Set [tex]f(x)=0[/tex] and solve for [tex]x[/tex] to find [tex]x[/tex]-intercepts. We already found (0, 0); there are two others at (-4, 0) and (4, 0).
[tex]f(x) = x \sqrt{16 - x^2} = 0 \\\\ x = 0 \text{ or } \sqrt{16 - x^2} = 0 \\\\ x = 0 \text{ or } 16 - x^2 = 0 \\\\ x = 0 \text{ or } x^2 = 16 \\\\ x = 0 \text{ or } x = \pm4[/tex]
The instructions say to list these in order from smallest to largest by [tex]x[/tex]-coordinate first, then by [tex]y[/tex]-coordinate. So the proper order of the intercepts would be (-4, 0), (0, 0), and (4, 0).
Relative minima/maxima
Find the critical points. We have [tex]f'(x) = 0[/tex] when
[tex]f'(x) = \dfrac{16 - 2x^2}{(16 - x^2)^{1/2}} = 0 \\\\ 16 - 2x^2 = 0 \\\\ x^2 = 8 \\\\ x = \pm2\sqrt2 \approx \pm 2.83[/tex]
and [tex]f'(x)[/tex] is undefined when
[tex](16 - x^2)^{1/2} = 0 \\\\ 16 - x^2 = 0 \\\\ x^2 = 16 \\\\ x = \pm4[/tex]
Check the sign of the second derivative at the first two critical points.
[tex]f''(-2\sqrt2) = 4 > 0 \implies \text{rel. min. at } f(-2\sqrt2) = -8[/tex]
[tex]f''(2\sqrt2) = -4 < 0 \implies \text{rel. max. at } f(2\sqrt2) = 8[/tex]
For posterity, we should also check the value of [tex]f(x)[/tex] at the endpoints of the domain.

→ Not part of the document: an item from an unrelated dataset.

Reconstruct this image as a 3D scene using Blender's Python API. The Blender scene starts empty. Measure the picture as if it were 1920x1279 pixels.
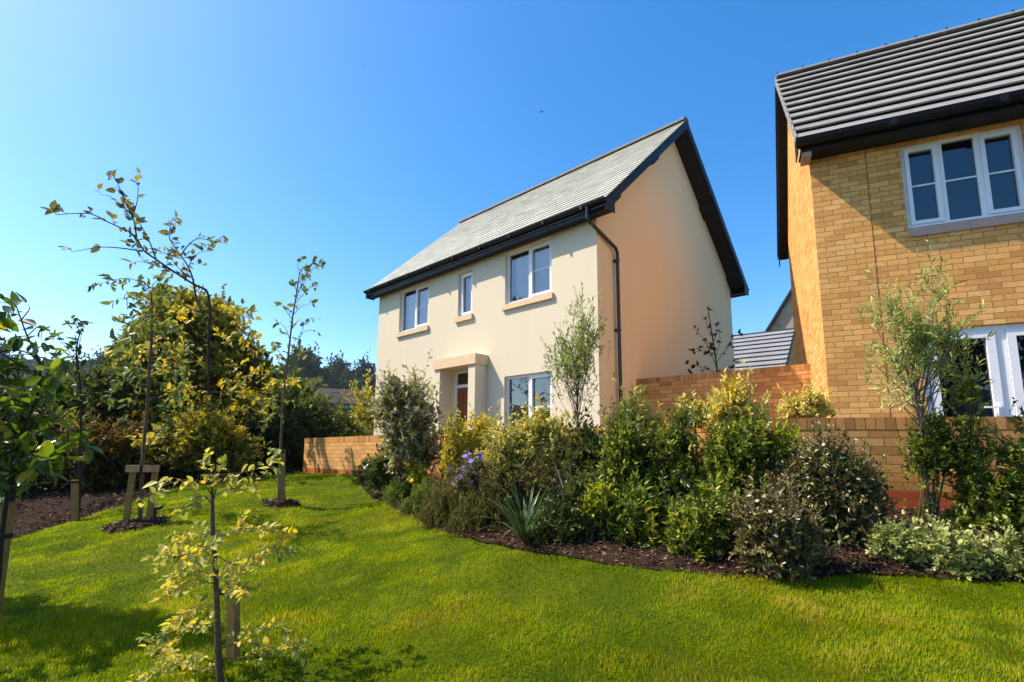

[tex]f(-4) = f(4) = 0[/tex]
So [tex]f(x)[/tex] has a relative minimum at (-2.83, -8) and a relative maximum at (2.83, 8).
Inflection points
We have [tex]f''(x) = 0[/tex] for
[tex]f''(x) = \dfrac{2x^3-48x}{(16 - x^2)^{3/2}} = 0 \\\\ 2x^3 - 48x = 0 \\\\ 2x (x^2 - 24) = 0 \\\\ 2x = 0 \text{ or } x^2 - 24 = 0 \\\\ x = 0 \text{ or } x = \pm2\sqrt6\approx\pm4.90[/tex]
The two non-zero solutions fall outside the domain, so the only inflection point is (0, 0).